Hoover signed Proclamation Number 2028 in 1933, creating Death Valley National Monument, and Reagan was the last, but most famous, host of "Death Valley Days" -- a popular dramatic series on radio and television that ran from 1930 through 1966 and brought Death Valley into households across the country every week.

Don't be fooled by the wide-open fairways and the length of the course, which plays to a par of 70 and a relatively short 6,215 yards from the back tees. From there, the course has a USGA rating of 74.7 with a slope of 128.

The Panamint and Funeral Mountains, two of five ranges that ring Death Valley, frame the golf course.

The fifth and sixth holes, totally reworked by Dye, along with No. 7 provide a stretch that is the highlight of the front nine.

The 573-yard fifth hole is a par-5 dogleg right that wraps around a line of tamarisk trees running down the right side of the fairway, which rises slightly halfway to the hole and then slopes down to a diabolical green.

The drive from the back tee on the par-4, 440-yard sixth hole -- the most difficult on the course -- must carry more than 200 yards over a lake to a fairway that doglegs to the left. There is bailout room to the right, but then you must deal with a series of Scottish-style mounds.

No. 7 is called the "Goalpost Hole," because the drive must split two large trees in the middle of the fairway, 150 yards from a two-tiered trap-door green, which drops off dramatically in the back.

The finish is strong, with the funky 17th hole, only 310 yards, and the 414-yard 18th hole, which has three of only 10 bunkers on the course.

OTHER COURSES IN THE AREA: The Devil's Golf Course, located a few miles from Furnace Creek, is a wretched piece of unusable land named by someone with a perverse sense of humor.
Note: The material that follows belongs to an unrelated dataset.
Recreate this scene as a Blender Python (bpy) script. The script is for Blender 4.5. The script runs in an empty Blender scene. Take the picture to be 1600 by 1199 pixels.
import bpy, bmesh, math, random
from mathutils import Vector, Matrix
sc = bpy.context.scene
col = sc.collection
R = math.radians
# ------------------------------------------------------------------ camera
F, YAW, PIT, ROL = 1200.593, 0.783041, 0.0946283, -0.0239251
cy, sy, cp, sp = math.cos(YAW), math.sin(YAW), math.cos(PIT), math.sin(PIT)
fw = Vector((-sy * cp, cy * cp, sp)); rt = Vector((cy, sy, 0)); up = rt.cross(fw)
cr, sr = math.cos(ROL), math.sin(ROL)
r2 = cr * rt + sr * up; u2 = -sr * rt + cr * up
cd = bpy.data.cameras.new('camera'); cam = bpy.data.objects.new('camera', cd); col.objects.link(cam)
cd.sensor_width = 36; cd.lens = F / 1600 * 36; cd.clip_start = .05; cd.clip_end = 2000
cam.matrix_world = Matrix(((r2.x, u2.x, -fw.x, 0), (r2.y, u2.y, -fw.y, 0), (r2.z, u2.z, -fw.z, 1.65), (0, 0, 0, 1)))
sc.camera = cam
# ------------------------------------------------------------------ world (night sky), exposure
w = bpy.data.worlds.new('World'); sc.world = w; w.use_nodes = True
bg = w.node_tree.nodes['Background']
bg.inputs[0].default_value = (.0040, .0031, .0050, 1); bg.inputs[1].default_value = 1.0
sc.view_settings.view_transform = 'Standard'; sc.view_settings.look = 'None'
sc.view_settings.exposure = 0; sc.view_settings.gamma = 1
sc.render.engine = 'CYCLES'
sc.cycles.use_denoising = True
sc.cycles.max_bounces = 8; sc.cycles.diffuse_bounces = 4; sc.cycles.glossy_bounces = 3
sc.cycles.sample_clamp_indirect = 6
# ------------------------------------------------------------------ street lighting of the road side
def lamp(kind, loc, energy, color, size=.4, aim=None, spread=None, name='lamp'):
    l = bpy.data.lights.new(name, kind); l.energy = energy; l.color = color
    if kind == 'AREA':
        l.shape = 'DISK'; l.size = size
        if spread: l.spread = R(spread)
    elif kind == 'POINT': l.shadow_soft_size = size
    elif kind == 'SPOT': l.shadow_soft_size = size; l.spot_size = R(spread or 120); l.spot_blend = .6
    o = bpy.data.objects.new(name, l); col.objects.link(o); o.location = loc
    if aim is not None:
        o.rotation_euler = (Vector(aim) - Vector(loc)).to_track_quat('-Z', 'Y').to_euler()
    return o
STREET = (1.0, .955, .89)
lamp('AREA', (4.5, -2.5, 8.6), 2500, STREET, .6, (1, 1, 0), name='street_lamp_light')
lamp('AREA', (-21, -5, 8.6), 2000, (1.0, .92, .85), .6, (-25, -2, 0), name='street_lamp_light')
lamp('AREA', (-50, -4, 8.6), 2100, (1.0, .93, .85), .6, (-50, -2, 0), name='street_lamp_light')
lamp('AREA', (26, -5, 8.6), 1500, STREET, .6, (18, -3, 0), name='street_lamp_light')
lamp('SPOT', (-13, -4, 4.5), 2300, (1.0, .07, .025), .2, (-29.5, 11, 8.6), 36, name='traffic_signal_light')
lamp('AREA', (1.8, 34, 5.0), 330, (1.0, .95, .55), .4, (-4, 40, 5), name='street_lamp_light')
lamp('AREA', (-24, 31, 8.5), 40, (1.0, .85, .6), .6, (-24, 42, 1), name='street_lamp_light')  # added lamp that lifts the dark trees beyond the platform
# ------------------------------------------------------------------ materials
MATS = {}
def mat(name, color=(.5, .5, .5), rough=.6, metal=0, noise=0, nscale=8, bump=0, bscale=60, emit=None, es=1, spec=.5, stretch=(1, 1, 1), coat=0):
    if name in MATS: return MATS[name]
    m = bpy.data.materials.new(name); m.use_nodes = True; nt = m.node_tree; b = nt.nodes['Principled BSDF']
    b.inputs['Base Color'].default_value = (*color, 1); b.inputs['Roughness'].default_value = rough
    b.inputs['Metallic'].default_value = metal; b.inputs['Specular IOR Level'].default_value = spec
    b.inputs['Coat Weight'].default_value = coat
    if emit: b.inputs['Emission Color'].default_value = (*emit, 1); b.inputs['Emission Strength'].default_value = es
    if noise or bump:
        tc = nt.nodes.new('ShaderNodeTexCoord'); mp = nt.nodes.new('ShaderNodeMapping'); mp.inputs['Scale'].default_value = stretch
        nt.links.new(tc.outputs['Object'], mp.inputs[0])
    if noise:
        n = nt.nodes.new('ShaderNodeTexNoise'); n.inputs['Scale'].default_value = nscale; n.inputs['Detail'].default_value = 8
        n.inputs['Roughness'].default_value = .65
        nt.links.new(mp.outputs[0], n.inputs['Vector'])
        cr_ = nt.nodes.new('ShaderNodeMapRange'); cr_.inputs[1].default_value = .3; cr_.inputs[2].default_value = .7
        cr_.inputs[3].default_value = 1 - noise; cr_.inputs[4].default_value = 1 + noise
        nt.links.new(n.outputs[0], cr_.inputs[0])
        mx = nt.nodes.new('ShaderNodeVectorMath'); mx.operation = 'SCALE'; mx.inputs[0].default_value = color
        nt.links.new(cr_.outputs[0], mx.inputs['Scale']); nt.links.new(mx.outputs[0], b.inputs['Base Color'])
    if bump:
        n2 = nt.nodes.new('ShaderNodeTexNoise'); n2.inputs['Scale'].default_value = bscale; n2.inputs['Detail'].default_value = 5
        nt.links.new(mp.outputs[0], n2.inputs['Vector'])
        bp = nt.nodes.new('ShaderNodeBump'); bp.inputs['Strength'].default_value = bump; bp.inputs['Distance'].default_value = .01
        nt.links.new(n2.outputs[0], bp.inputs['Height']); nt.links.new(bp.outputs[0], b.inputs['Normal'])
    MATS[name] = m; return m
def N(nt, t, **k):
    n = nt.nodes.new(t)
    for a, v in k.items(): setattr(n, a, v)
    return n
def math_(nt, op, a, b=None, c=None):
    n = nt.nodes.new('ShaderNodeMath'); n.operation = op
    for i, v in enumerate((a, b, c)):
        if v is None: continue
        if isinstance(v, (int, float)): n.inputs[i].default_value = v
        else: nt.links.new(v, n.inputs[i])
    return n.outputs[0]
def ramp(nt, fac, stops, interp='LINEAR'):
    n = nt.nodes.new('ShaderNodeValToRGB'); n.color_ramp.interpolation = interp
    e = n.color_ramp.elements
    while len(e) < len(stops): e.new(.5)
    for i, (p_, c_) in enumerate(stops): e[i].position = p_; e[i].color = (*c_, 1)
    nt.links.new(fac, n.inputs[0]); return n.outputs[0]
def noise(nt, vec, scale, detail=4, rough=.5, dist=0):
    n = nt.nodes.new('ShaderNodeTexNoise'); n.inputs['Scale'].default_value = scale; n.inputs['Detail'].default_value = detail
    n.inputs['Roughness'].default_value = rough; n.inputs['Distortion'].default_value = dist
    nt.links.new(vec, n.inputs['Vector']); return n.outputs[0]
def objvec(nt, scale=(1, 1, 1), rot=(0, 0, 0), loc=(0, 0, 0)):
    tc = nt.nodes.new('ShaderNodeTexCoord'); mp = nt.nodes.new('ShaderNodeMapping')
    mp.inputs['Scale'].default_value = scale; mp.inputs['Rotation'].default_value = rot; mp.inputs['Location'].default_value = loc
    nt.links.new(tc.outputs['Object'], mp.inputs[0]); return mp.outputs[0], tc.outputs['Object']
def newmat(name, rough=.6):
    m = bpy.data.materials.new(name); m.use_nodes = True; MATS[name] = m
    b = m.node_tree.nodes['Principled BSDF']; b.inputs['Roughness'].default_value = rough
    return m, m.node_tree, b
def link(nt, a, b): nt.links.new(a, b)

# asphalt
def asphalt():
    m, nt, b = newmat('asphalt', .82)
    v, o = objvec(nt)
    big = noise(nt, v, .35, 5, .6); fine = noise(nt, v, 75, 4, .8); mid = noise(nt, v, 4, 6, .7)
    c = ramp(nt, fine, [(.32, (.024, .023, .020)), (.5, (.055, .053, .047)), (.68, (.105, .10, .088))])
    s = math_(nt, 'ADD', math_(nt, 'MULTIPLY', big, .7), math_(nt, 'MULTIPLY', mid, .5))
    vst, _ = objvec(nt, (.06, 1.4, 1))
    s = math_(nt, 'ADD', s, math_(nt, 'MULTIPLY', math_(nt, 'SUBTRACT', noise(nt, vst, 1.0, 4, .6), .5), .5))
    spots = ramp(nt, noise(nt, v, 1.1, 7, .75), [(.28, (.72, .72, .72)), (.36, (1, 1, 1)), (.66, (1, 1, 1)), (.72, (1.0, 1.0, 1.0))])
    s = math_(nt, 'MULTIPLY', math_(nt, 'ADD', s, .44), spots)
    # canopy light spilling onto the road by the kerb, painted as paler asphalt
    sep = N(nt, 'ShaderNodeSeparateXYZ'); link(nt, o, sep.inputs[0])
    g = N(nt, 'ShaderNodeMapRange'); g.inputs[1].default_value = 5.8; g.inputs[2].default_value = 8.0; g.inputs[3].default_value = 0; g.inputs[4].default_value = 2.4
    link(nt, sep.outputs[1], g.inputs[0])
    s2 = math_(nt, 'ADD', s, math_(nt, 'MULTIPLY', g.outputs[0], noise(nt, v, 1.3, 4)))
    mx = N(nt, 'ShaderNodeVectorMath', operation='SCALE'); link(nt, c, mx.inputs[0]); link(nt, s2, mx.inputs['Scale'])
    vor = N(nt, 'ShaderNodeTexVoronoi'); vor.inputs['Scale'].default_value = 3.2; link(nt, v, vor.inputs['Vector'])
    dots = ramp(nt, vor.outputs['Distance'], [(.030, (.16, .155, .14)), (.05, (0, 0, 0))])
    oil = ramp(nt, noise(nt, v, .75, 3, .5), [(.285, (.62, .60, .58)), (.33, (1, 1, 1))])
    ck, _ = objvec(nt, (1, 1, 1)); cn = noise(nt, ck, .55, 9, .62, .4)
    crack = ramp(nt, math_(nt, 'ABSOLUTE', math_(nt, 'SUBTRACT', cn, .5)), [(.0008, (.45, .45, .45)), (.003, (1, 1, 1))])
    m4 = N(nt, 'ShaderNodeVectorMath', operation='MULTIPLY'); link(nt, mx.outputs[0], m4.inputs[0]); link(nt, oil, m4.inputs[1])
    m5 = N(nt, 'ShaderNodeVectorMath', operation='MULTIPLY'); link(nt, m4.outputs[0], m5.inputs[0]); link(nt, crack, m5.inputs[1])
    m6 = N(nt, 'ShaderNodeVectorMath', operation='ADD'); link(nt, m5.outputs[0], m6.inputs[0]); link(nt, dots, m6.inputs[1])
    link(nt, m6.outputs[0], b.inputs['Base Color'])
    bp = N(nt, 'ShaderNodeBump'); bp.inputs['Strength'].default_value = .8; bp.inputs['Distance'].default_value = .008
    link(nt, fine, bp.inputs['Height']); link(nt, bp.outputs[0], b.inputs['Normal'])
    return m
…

It actually is an expansive salt field created by evaporated bodies of water, and you actually can see the crystallization process at work.

The closest golf courses to Furnace Creek are China Lake Golf Course, located at the Naval Weapons Center in Ridgecrest, and Trona Golf and Social Club, a nine-hole layout in Trona. Both are just outside the western entrance to Death Valley.

WHERE TO STAY: The luxurious mission-style Furnace Creek Inn, located on a hill overlooking the golf course, was built by the Pacific Coast Borax Company and opened in 1927.

The Furnace Creek Ranch, which was built as a working cattle ranch in the 1880s, offers hotel rooms, cabins, duplex apartments and a campground. The Panamint Springs Resort and Stovepipe Wells Village in Death Valley offer resort accommodations and camping sites.

The Inn and the Ranch offer outdoor swimming pools that are naturally heated by warm springs that keep the pools' temperature at a comfortable 82 degrees. Guests also can enjoy tennis on the lighted courts, horseback riding, walking, jogging and hiking.